Nos encaminamos a su aula y lo encontramos afuera, con sus pequeños zapatos gastados y que parecían contar la historia de que antes de pertenecer a él, habían pertenecido a alguien más, o por lo menos eso me imaginé. Estaba jugando con un par de niños de su salón. Estando de frente, Roger abrió una bolsa de papel (sí, se usaban más que las de plástico de hoy en día) y sacó de ella una torta. Ya estaba partida por la mitad. Al separarla noté que apenas tenía una embarrada de frijoles y unos trocitos de queso panela. Su hermano sonrió y se retiró a comer su mitad de torta a su pupitre, lejos de sus amigos. Roger volteó a verme con la mitad de la torta de frijoles entre las manos y dijo.

–Ahora sí. Toma la mitad de mi mitad.

Por un momento no supe qué hacer, pero mis tripas rugieron y me exigieron que la aceptara. Así hice.

Mi mamá gozaba manteniéndome como un bodoque, así que todos los días, sin falta, ella me preparaba la torta más deliciosa que su imaginación le permitía. A veces no había dinero, pero preparaba torta más rica de huevo con frijoles que cualquier mamá pudiera preparar. La noche de aquél día, cuando me mandó por el pan que utilizaría para prepararnos las tortas del día siguiente, yo le dije que me sentía con mucho apetito y que quería llevarme dos tortas al día siguiente. Por un momento pensé que me diría que no, pero su sonrisa se ensanchó casi hasta sus orejas y me dijo que ella encantada me mandaba dos tortas.

Al día siguiente, durante el recreo, lo primero que hice fue decirle a Roger que me acompañara a comer. Le di una de las tortas y la otra me la comí yo. Jamás vi unos ojos tan agradecidos como los que él puso aquel día. Al día siguiente le dije a mi mamá que diario me mandara dos tortas y ella encantada aceptó.

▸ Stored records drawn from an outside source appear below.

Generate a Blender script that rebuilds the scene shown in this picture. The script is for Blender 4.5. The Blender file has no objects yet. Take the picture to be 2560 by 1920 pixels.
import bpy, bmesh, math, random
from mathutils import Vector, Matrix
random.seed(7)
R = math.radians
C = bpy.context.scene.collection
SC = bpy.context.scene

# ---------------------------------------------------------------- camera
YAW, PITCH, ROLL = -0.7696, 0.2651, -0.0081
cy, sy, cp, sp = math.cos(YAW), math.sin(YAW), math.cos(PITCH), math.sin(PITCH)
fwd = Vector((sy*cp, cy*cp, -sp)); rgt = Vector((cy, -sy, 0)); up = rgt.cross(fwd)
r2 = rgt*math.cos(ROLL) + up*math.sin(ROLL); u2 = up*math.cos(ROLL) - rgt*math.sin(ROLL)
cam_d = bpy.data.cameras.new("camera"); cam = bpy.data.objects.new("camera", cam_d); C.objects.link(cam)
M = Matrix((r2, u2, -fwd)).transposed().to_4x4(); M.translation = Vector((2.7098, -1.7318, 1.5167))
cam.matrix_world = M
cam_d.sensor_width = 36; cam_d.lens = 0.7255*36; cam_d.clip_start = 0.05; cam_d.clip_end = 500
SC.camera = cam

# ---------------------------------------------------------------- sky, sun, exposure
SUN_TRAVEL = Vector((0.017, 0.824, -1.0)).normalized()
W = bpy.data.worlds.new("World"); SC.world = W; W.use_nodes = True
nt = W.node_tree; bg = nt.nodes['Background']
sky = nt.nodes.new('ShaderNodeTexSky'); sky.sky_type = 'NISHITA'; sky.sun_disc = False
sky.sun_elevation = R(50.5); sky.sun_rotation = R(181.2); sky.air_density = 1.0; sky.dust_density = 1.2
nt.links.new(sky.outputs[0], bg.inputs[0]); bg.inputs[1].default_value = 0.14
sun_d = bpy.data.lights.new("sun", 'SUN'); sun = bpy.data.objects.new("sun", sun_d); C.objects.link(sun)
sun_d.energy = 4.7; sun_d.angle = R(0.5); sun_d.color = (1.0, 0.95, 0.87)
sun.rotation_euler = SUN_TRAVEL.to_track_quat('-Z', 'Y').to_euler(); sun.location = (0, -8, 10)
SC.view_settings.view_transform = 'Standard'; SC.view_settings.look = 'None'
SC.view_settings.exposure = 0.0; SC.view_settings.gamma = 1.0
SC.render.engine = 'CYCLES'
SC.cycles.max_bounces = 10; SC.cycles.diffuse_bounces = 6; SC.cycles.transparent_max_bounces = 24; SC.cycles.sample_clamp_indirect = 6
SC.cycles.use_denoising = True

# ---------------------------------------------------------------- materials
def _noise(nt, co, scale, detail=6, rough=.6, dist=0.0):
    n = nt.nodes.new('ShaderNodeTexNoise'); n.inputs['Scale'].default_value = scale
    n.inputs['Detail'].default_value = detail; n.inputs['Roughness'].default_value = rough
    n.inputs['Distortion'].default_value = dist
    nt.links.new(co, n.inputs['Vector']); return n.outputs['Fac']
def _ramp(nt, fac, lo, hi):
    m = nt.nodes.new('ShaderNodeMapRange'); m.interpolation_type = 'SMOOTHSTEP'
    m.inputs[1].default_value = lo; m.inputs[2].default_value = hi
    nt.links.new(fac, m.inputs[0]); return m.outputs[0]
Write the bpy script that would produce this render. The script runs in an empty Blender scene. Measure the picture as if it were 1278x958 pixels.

El resto del año llevé dos tortas, siempre encantado de darle una a Roger, pensado que tal vez, el momento en que él compartió conmigo esa mitad de torta, yo ya había desayunado algo antes de salir de casa, pero seguramente él llevaba la pansa vacía desde su cena la noche anterior.

El fue uno de los niños que sin importar cuánto hubiera, mucho o poco, sabía dividir su pan en dos para compartirlo con alguien más.